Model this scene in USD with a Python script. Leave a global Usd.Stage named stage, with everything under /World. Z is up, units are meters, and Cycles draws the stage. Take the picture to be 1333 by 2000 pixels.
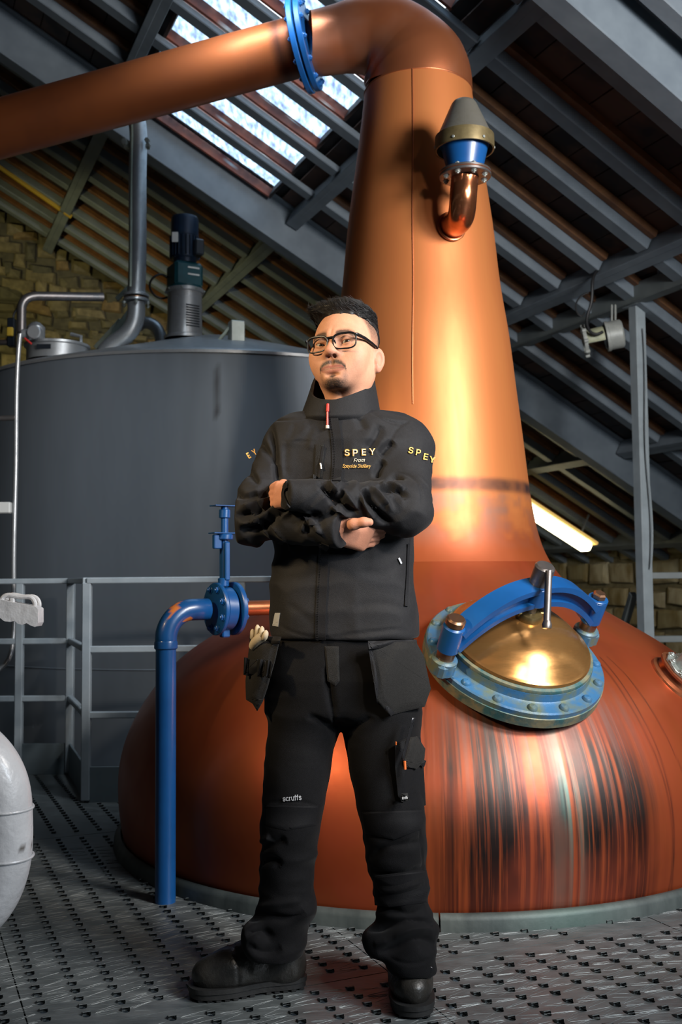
import math, random
import numpy as np, trimesh, manifold3d, usdkit, meshkit
from pxr import Usd, UsdGeom, UsdLux, UsdShade, Gf, Sdf, Vt
from scipy.spatial import cKDTree
from shapely.geometry import Polygon, box as sbox

EXPOSURE = 0.0
SKY = 1.15
# lamps of the shoot and of the hall: name, position, aim, size, intensity, colour, cone half angle (None = open panel)
LIGHTS = [
    ('key_strobe', (1.75, -0.10, 2.80), (0.10, 2.9, 1.58), .14, 395, (1.0, 0.88, 0.74), 24),
    ('neck_strobe', (2.7, 1.2, 2.9), (0.45, 4.4, 2.15), .45, 95, (1.0, 0.95, 0.90), 51),
    ('warm_strobe', (-2.3, 1.3, 2.6), (-0.12, 2.9, 1.42), .12, 650, (1.0, 0.74, 0.42), 18),
    ('fill_panel', (2.9, 0.2, 2.3), (1.3, 5.5, 2.4), 1.2, 36, (0.80, 0.90, 1.0), None),
    ('tank_strobe', (-0.35, 4.1, 3.75), (-1.15, 6.2, 1.35), .22, 110, (0.82, 0.92, 1.0), 36),
    ('gable_lamp', (-3.9, 7.4, 2.9), (-3.0, 9.6, 2.6), 0.15, 230, (1.0, 0.90, 0.42), 55),
]
rng = np.random.default_rng(7)
stage = Usd.Stage.CreateInMemory()
UsdGeom.SetStageUpAxis(stage, 'Z')
UsdGeom.Xform.Define(stage, '/World')

# ------------------------------------------------------------------ camera
F = 2000.0          # focal length in pixels of a 1333 px wide frame
H = 1.05            # camera height above datum
FLOOR = -0.02
PITCH = math.atan((1131 - 1000) / F); ROLL = math.radians(0.5)
fwd = np.array([0, math.cos(PITCH), math.sin(PITCH)])
_r0 = np.array([1.0, 0, 0]); _u0 = np.cross(_r0, fwd)
RIGHT = math.cos(ROLL) * _r0 - math.sin(ROLL) * _u0
UP = math.cos(ROLL) * _u0 + math.sin(ROLL) * _r0
CAM = np.array([0, 0, H])
cam = UsdGeom.Camera.Define(stage, '/World/camera')
cam.AddTransformOp().Set(Gf.Matrix4d(*RIGHT, 0, *UP, 0, *(-fwd), 0, *CAM, 1))
cam.CreateHorizontalApertureAttr(36.0); cam.CreateVerticalApertureAttr(54.0)
cam.CreateFocalLengthAttr(36.0 * F / 1333)
cam.CreateFStopAttr(8.0); cam.CreateFocusDistanceAttr(2.65)
cam.CreateClippingRangeAttr((0.05, 200.0))
cam.CreateExposureAttr(EXPOSURE)

def W(px, py, Y):
    """a measured direction (photo pixel) at depth Y metres -> world point"""
    d = fwd + (px - 666.5) / F * RIGHT - (py - 1000) / F * UP
    return CAM + d * (Y / d[1])

# ------------------------------------------------------------------ lights
def aim(prim, pos, target):
    pos = np.asarray(pos, float); z = pos - np.asarray(target, float); z /= np.linalg.norm(z)
    x = np.cross([0, 0, 1.0], z); x /= np.linalg.norm(x); y = np.cross(z, x)
    UsdGeom.Xformable(prim).AddTransformOp().Set(Gf.Matrix4d(*x, 0, *y, 0, *z, 0, *pos, 1))

def lamp(name, pos, target, size, power, color, cone):
    if cone is None:
        l = UsdLux.RectLight.Define(stage, '/World/' + name); l.CreateWidthAttr(size); l.CreateHeightAttr(size)
    else:
        l = UsdLux.SphereLight.Define(stage, '/World/' + name); l.CreateRadiusAttr(size)
        sh_ = UsdLux.ShapingAPI.Apply(l.GetPrim()); sh_.CreateShapingConeAngleAttr(float(cone)); sh_.CreateShapingConeSoftnessAttr(.7)
    l.CreateIntensityAttr(power); l.CreateColorAttr(Gf.Vec3f(*color)); aim(l, pos, target)

sky = UsdLux.DomeLight.Define(stage, '/World/sky_light')
sky.CreateIntensityAttr(SKY); sky.CreateColorAttr(Gf.Vec3f(0.72, 0.86, 1.0))
for _l in LIGHTS:
    lamp(*_l)

# ------------------------------------------------------------------ scene helpers
_count = {}
def numbered(path):
    n = _count.get(path, 0); _count[path] = n + 1
    return path if n == 0 else f'{path}_{n:03d}'
_origin = {}

def setmeta(prim, label=None, cat=None, group=None, kind=None):
    for k, v in (('label', label), ('category', cat), ('group', group), ('kind', kind)):
        if v: prim.SetCustomDataByKey(k, v)

def thing(name, label, cat, loc=(0, 0, 0), group=None, kind=None):
    p = numbered('/World/' + name)
    x = UsdGeom.Xform.Define(stage, p); x.AddTranslateOp().Set(Gf.Vec3d(*map(float, loc)))
    setmeta(x.GetPrim(), label, cat, group, kind)
    _origin[p] = np.asarray(loc, float)
    return p

def verts_faces(mesh):
    if isinstance(mesh, (list, tuple)) and len(mesh) and isinstance(mesh[0], trimesh.Trimesh):
        mesh = trimesh.util.concatenate(mesh)
    if hasattr(mesh, 'to_mesh'):
        m = mesh.to_mesh(); mesh = trimesh.Trimesh(m.vert_properties[:, :3], m.tri_verts, process=False)
    if isinstance(mesh, tuple):
        f = np.asarray(mesh[1])
        if f.shape[1] == 4: f = np.vstack([f[:, [0, 1, 2]], f[:, [0, 2, 3]]])
        mesh = trimesh.Trimesh(mesh[0], f, process=False)
    return mesh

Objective
Leave out the pictures and restate, word for word, the lines from the top of the data through the line containing "from shapely.geometry import", both included.

Solution below
Model this scene in USD with a Python script. Leave a global Usd.Stage named stage, with everything under /World. Z is up, units are meters, and Cycles draws the stage. Take the picture to be 1333 by 2000 pixels.
import math, random
import numpy as np, trimesh, manifold3d, usdkit, meshkit
from pxr import Usd, UsdGeom, UsdLux, UsdShade, Gf, Sdf, Vt
from scipy.spatial import cKDTree
from shapely.geometry import Polygon, box as sbox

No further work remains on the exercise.